Goal: Transcribe each line exactly.

Scripts that build scenes:
***

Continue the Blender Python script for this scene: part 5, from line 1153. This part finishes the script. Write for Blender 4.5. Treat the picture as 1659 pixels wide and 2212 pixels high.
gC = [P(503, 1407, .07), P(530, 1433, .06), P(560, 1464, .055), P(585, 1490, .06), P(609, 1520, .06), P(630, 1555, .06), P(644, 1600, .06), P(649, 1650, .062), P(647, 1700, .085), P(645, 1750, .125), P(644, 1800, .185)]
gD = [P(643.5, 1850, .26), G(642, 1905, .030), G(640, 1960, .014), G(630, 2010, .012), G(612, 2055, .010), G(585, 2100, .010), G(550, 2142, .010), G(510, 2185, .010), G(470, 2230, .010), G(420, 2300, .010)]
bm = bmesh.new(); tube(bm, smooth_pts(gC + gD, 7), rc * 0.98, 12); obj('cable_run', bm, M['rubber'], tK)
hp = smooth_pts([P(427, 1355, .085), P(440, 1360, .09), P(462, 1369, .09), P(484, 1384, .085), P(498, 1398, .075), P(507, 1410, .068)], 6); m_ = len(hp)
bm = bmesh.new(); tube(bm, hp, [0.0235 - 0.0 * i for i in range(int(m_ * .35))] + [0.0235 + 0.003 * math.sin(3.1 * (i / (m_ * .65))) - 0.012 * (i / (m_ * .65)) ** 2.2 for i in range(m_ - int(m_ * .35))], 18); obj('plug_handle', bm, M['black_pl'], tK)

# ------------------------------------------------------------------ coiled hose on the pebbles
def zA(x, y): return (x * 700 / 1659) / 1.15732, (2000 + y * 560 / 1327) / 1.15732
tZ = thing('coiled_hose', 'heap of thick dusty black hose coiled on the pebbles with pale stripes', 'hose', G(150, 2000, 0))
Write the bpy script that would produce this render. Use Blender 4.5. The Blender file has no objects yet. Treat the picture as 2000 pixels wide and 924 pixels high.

***

Exercise solution:
Continue the Blender Python script for this scene: part 5, from line 1153. This part finishes the script. Write for Blender 4.5. Treat the picture as 1659 pixels wide and 2212 pixels high.
gC = [P(503, 1407, .07), P(530, 1433, .06), P(560, 1464, .055), P(585, 1490, .06), P(609, 1520, .06), P(630, 1555, .06), P(644, 1600, .06), P(649, 1650, .062), P(647, 1700, .085), P(645, 1750, .125), P(644, 1800, .185)]
gD = [P(643.5, 1850, .26), G(642, 1905, .030), G(640, 1960, .014), G(630, 2010, .012), G(612, 2055, .010), G(585, 2100, .010), G(550, 2142, .010), G(510, 2185, .010), G(470, 2230, .010), G(420, 2300, .010)]
bm = bmesh.new(); tube(bm, smooth_pts(gC + gD, 7), rc * 0.98, 12); obj('cable_run', bm, M['rubber'], tK)
hp = smooth_pts([P(427, 1355, .085), P(440, 1360, .09), P(462, 1369, .09), P(484, 1384, .085), P(498, 1398, .075), P(507, 1410, .068)], 6); m_ = len(hp)
bm = bmesh.new(); tube(bm, hp, [0.0235 - 0.0 * i for i in range(int(m_ * .35))] + [0.0235 + 0.003 * math.sin(3.1 * (i / (m_ * .65))) - 0.012 * (i / (m_ * .65)) ** 2.2 for i in range(m_ - int(m_ * .35))], 18); obj('plug_handle', bm, M['black_pl'], tK)

# ------------------------------------------------------------------ coiled hose on the pebbles
def zA(x, y): return (x * 700 / 1659) / 1.15732, (2000 + y * 560 / 1327) / 1.15732
tZ = thing('coiled_hose', 'heap of thick dusty black hose coiled on the pebbles with pale stripes', 'hose', G(150, 2000, 0))
Write the bpy script that would produce this render. Use Blender 4.5. The Blender file has no objects yet. Treat the picture as 2000 pixels wide and 924 pixels high.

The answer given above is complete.